The panel “based its decision on an erroneous finding of fact that it made in a perverse or capricious manner or without regard to the material before it…,” said the application filed in Vancouver on Monday.

Taseko said the panel based its conclusions on faulty information — failing to account for a design feature intended to prevent seepage of contaminant material from a tailings storage facility.

“Taseko had no choice but to file this application in order to comply with a 30-day time limit,” Taseko president Russell Hallbauer said in a news release.

“But we remain of the view that the federal government should allow the project to proceed to the next stage of detailed permit-level examination and if so the judicial review would not need to proceed.”

The latest application was the second attempt by the company to have the project approved.

Taseko originally proposed draining a lake of significance to area First Nations, and using it as a tailings pond. In the revised proposal, the company said Fish Lake would be saved and a tailings pond built elsewhere.

Following the second public hearing process, the report last month by the Canadian Environment Assessment Agency panel said it did not believe Taseko’s design for the project could avoid contaminating the lake.

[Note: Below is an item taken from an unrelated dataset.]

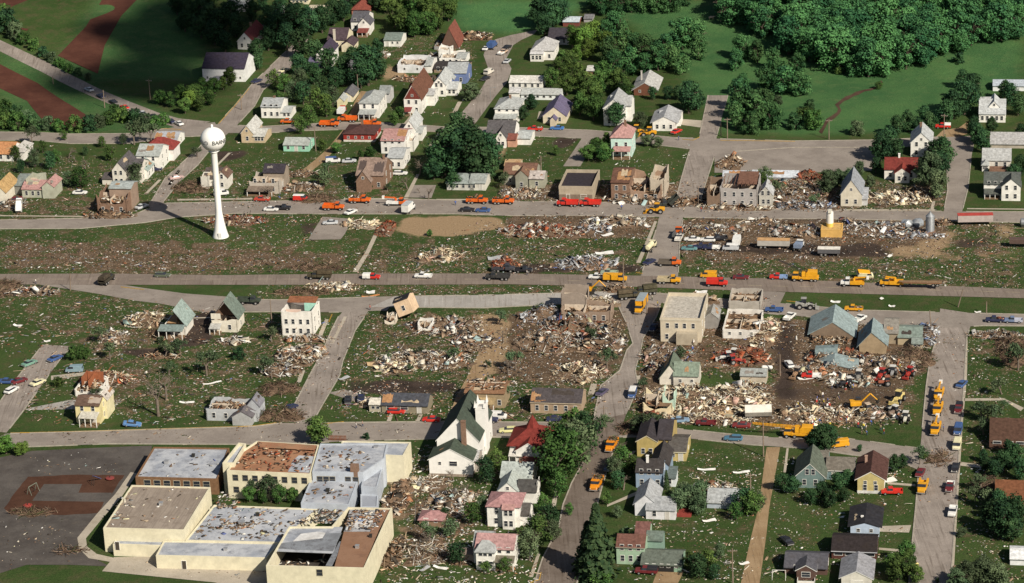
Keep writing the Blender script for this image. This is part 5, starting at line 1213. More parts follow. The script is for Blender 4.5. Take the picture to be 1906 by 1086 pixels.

The assessment found the project would have “significant adverse environmental effects” on water quality, fish and fish habitat in the lake, on grizzly habitat and on First Nations traditional activities.

Chief Russell Myers Ross of the Yunesit’in First Nation, a member of the Tsilhqot’in government that has vehemently opposed the project, said the application comes as no surprise.

“The company really had few options left once the panel report came out,” he said.

He said the design feature the company has singled out — a liner that would be installed at the tailings storage facility — does not change the findings of the panel on most of the issues, including traditional aboriginal activities.

Myers Ross said the Tsilhqot’in are reviewing the application, and will likely apply to the court to take part in any review.

The final decision on allowing the mine to proceed is in the hands of federal Environment Minister Leona Aglukkaq.

The Canadian Environmental Assessment Agency has said it is reviewing the information provided by Taseko concerning the information used by the panel.